Utilities are dealing with an unprecedented surge of data – from smart meters, modern network devices and retrofit sensors to multi-channel customer interactions and even social media in an endless stream of data of all types, shapes and sizes. According to a survey conducted by data analysts Teradata of more than 2,000 IT and operational professionals working in utilities, this surge in data has created several roadblocks including:

  • Too much volume for IT departments to keep up with
  • Time constraints that increase difficulty for business analysts
  • Lack of skilled resources to extract insights from the data
  • Limited processing capabilities.

According to the survey respondents, compounding these difficulties are bottlenecks caused by integration, complexity and performance. This has hindered utilities in putting their data to work. But it shouldn’t.

Overcoming roadblocks to find the value in data 

Utilities must gain return on investment from their data. Simply storing it is not enough. To find the value in their data, utilities must address the roadblocks discussed above to make their data useful.

In other words, to separate the signal from the noise, utilities must be able to extract meaningful new insights from their data – both from the many new sources, and those they are already used to working with. From these insights, the best businesses take immediate action so that outcomes critical to operations, planning, financial management, and of course, customers, are changed for the better.

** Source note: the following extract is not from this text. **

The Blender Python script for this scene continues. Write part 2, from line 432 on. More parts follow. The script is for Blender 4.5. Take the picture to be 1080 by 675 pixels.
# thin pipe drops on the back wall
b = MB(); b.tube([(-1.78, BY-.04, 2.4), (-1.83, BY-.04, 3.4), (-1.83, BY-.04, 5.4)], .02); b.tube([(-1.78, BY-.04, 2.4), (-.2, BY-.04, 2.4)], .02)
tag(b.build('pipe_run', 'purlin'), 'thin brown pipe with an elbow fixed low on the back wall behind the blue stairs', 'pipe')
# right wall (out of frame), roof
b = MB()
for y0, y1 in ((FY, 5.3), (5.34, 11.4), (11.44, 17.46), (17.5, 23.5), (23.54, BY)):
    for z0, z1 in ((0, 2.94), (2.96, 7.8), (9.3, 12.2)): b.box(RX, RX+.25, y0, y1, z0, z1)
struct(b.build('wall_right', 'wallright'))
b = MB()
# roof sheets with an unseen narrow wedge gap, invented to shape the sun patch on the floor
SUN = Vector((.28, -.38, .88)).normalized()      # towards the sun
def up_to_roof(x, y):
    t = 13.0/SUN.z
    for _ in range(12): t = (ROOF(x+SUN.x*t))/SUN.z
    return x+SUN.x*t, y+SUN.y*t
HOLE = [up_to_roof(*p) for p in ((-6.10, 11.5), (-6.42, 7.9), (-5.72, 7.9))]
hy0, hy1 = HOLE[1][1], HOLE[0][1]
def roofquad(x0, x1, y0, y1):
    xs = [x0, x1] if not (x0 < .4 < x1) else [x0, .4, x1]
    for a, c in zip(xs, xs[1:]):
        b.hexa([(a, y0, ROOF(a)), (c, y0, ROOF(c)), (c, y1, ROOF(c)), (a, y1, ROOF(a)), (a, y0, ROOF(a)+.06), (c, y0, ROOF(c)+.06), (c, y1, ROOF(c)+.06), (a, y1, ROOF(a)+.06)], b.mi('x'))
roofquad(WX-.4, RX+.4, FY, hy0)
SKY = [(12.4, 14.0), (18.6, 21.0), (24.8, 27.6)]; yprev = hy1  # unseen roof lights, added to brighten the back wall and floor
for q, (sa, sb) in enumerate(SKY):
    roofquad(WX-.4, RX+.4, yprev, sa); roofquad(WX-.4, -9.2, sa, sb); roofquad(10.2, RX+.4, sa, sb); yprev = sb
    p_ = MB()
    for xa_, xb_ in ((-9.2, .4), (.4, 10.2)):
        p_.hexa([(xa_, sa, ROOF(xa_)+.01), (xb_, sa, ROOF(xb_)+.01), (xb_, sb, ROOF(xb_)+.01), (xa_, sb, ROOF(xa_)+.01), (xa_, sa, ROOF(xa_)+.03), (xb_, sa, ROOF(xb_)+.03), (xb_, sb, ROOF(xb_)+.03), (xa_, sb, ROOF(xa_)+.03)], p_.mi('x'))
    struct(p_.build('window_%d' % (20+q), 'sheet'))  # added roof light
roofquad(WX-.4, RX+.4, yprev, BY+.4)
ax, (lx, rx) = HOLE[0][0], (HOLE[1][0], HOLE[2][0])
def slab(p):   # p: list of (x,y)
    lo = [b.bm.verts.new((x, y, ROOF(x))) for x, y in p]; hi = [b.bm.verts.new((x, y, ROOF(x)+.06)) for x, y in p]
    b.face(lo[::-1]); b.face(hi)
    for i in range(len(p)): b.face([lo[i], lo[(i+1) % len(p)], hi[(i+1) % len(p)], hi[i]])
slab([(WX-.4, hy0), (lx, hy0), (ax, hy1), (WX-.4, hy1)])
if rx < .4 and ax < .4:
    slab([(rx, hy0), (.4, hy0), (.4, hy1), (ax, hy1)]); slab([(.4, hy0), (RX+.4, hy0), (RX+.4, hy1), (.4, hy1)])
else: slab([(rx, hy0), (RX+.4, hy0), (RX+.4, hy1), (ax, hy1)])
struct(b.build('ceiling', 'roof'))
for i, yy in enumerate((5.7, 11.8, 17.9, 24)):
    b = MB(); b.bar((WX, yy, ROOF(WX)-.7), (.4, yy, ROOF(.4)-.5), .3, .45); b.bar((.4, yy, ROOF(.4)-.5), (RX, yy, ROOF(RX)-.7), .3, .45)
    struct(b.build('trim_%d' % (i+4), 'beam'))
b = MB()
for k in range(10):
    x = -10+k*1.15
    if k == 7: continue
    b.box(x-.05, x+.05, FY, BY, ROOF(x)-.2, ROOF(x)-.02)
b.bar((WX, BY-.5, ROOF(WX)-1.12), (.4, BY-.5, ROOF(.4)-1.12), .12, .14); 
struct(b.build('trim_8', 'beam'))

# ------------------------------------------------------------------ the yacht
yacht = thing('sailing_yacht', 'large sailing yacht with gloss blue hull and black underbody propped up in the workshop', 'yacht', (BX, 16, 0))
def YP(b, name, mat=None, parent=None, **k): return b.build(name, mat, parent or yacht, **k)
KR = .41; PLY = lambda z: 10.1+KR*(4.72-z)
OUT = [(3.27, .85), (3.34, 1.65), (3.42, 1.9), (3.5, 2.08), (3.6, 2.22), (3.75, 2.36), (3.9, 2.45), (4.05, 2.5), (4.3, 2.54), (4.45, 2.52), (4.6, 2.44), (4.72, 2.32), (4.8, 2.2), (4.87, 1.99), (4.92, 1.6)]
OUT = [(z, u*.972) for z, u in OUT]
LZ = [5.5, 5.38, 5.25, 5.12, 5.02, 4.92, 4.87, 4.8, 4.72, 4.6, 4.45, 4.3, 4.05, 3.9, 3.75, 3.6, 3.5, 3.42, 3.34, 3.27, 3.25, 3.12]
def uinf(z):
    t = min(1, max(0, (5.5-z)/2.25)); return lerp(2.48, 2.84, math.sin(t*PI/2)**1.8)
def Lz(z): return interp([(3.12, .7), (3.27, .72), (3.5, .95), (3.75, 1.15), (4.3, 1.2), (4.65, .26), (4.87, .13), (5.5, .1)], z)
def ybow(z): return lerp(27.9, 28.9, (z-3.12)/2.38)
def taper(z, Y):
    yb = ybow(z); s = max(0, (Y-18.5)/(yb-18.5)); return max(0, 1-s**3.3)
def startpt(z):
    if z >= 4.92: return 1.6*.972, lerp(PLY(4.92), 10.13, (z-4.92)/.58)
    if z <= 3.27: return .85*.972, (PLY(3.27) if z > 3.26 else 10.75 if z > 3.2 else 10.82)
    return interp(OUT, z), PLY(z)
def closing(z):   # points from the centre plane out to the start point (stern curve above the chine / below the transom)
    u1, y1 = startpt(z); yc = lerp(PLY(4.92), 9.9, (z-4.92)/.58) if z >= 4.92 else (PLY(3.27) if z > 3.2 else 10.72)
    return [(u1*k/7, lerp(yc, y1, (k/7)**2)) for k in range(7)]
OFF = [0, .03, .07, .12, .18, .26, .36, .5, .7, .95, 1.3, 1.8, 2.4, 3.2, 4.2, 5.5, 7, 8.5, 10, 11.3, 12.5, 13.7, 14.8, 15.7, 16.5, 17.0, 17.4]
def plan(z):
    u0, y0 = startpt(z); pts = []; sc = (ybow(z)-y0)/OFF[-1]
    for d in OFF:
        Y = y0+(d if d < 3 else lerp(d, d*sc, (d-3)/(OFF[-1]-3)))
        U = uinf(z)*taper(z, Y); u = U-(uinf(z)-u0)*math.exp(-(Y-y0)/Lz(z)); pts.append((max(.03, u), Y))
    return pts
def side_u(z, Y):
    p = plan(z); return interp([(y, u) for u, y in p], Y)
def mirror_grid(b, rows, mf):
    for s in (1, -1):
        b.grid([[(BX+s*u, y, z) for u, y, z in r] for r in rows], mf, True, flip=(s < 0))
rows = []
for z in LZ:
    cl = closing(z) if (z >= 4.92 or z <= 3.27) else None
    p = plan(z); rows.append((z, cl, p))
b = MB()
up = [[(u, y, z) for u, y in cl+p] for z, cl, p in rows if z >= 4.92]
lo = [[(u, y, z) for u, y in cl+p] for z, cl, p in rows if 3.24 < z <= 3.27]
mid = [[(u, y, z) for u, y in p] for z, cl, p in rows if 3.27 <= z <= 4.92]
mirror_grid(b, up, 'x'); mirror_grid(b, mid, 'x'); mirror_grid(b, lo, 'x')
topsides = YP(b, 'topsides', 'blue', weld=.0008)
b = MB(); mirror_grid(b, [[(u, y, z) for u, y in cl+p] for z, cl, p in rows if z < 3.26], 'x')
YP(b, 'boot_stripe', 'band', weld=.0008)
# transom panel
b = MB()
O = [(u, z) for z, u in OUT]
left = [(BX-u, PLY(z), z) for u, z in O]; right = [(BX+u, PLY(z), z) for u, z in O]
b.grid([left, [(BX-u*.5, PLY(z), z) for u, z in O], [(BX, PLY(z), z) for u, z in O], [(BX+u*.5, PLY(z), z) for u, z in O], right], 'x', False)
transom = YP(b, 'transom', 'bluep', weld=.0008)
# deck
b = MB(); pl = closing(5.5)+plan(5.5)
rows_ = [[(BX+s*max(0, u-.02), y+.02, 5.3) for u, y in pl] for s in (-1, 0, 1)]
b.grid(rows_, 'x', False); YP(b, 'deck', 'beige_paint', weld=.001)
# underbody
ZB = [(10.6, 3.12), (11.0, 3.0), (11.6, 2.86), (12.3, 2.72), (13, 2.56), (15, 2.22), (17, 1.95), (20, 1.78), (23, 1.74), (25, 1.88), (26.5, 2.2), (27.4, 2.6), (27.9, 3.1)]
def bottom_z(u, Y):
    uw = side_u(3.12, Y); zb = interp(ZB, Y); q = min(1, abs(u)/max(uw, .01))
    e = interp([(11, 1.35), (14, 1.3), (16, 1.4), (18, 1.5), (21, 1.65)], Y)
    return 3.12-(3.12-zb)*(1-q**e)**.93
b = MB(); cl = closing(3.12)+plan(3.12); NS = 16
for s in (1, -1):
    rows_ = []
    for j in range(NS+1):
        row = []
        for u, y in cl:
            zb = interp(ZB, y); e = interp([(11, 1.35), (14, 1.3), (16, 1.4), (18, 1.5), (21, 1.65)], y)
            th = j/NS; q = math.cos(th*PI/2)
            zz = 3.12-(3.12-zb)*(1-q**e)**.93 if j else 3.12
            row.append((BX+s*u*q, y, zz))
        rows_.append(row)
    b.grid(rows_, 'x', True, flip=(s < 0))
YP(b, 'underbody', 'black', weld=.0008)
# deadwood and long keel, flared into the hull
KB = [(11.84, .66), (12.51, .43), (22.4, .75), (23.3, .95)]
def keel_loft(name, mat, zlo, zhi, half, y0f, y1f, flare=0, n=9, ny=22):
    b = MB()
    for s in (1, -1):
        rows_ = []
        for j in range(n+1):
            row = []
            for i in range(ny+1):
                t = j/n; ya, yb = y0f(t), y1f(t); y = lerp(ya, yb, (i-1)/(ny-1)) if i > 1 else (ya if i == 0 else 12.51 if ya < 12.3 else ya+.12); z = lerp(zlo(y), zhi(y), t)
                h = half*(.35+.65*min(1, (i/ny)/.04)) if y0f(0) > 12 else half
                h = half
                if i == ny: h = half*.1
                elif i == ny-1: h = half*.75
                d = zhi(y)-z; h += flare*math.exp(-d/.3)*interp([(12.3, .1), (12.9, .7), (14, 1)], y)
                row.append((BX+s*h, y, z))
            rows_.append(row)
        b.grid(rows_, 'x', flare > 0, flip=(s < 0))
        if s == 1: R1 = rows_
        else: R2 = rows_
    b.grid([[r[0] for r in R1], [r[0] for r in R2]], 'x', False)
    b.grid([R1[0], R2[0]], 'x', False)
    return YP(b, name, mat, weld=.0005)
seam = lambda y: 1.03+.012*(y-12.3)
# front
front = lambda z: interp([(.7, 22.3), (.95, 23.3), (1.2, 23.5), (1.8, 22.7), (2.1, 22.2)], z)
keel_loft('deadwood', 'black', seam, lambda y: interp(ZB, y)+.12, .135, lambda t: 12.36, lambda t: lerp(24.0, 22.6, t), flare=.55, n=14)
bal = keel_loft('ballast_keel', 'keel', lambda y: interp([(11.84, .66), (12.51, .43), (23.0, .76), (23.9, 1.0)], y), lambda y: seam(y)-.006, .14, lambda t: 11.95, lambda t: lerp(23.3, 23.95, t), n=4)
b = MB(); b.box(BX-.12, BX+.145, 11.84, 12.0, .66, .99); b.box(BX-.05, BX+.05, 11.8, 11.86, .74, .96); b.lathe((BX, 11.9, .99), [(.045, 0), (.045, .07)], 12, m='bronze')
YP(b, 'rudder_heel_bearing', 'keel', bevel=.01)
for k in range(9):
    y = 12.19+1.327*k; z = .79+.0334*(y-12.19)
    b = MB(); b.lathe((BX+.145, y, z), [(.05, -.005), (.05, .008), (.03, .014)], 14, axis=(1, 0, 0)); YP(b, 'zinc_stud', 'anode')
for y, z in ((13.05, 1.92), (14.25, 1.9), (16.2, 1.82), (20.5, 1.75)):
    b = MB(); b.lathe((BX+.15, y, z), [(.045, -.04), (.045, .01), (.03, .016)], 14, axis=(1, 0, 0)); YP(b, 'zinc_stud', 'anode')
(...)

A utility’s data becomes enormously valuable when it can be used to:

  • Target network investment based on granular and supportable data from multiple sources
  • Respond intelligently to variations in supply and demand because near real-time loads can be more accurately measured and predicted
  • Recognise fraud due to the identification of patterns in a geographical area, segmented group of consumers or specific meter
  • Automatically reroute network paths based on the prediction and early identification of failures
  • Identify the most valuable customers
  • Manage return on investment of marketing and communications spend.

Even better, the value of analytics can be claimed by both IT and the business. IT benefits include a flexible, scalable and robust data architecture that enables greater agility to gain greater depth of insight across many departments and many use cases. For the business, this is reflected in the capability to perform interactive analysis to extract insights that point to real actions that can be taken to achieve business objectives.

This might be in the form of new apps for a specific purpose, such as early identification of future network failures or for fraud detection; or new interactive reports for the CFO and the financial team on unit costing or operational efficiency; or user access to data discovery analytics previously only available to those hard-to-find data scientists.

Today, it’s simply not enough to focus only on the three Vs that may be top of mind as utilities grapple with the changes introduced by smart meters, network sensors, multi-channel customer interactions and the need to store, manage and integrate more and more data into the enterprise. Getting to the fourth V, value, requires analytics based on a single, centralised view of data – accessible to many, and for many use cases. This strategic approach is the secret to enabling your utility to gain business advantages from big data.